Why I love the ESP8266

Underneath the silver square on the larger, rectangular breakout board sits my favourite micro-controller, the ESP8266 by Espressif – the perfect* starting point for all your IoT projects.

Not only are these little super-stars crazily cheap, less than $10 each, they can run from batteries, have a deep sleep mode to conserve power and yet have WiFi built in – along with digital I/O pins, an Analog to Digital Converter and more …

For programming, I’m a fan of the Arduino framework which fully supports these micro-controllers and is not only easy to use but has a wealth of libraries and support available on the internet. You can get the Arduino IDE from arduino.cc and  the ESP8266 Arduino SDK is maintained on github.com

There is an abundance of web help for getting going with this combination, and I’m not going to repeat or dive deep with that here. You could do worse than begin with this README.md from the link above.

UPDATE

Since I began my IoT projects, Amazon has taken stewardship of FreeRTOS, a different (non-Arduino) operating system for micro-controllers that is more suitable for robust commercial applications than my little hobby projects. Amazon FreeRTOS doesn’t yet run on the ESP8266 but does run on the more powerful ESP32 and I’m planning to migrate my projects to that combination in future as time permits.

*Well, almost perfect.

One of the challenges with memory and cpu constrained micro-controllers is negotiating a secure connection to the cloud service where you may be sending and receiving messages. In particular, performing validation of the certificate chain is – or at least was when I began, beyond the capabilities of this little chip.

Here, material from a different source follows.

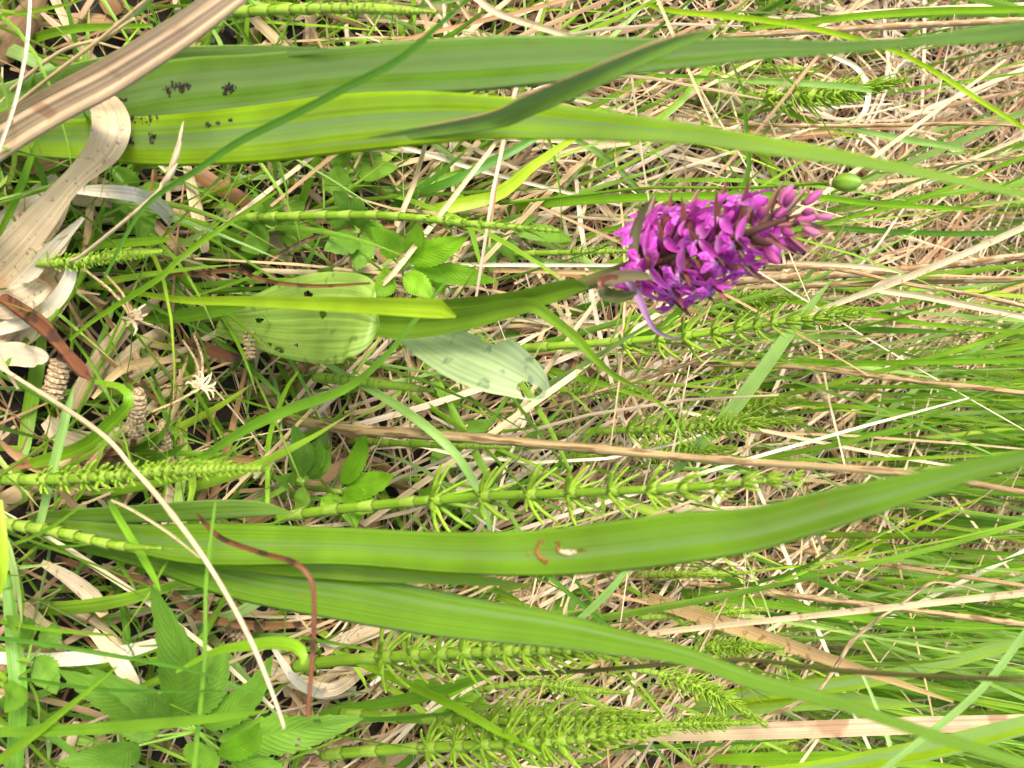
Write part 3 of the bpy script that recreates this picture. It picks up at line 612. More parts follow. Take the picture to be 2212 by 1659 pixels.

It is still capable of negotiating a TLS 1.2 connection and using a client X.509 certificate to authenticate, which is good, but it’s important to note that without being able to validate the server certificate, a man in the middle attack is technically possible. I elected to accept this risk for my tinkering, however I have now begun to migrate to the big brother to the ESP8266, the ESP32, which is capable of making a more secure connection by validating the server provided certificate chain.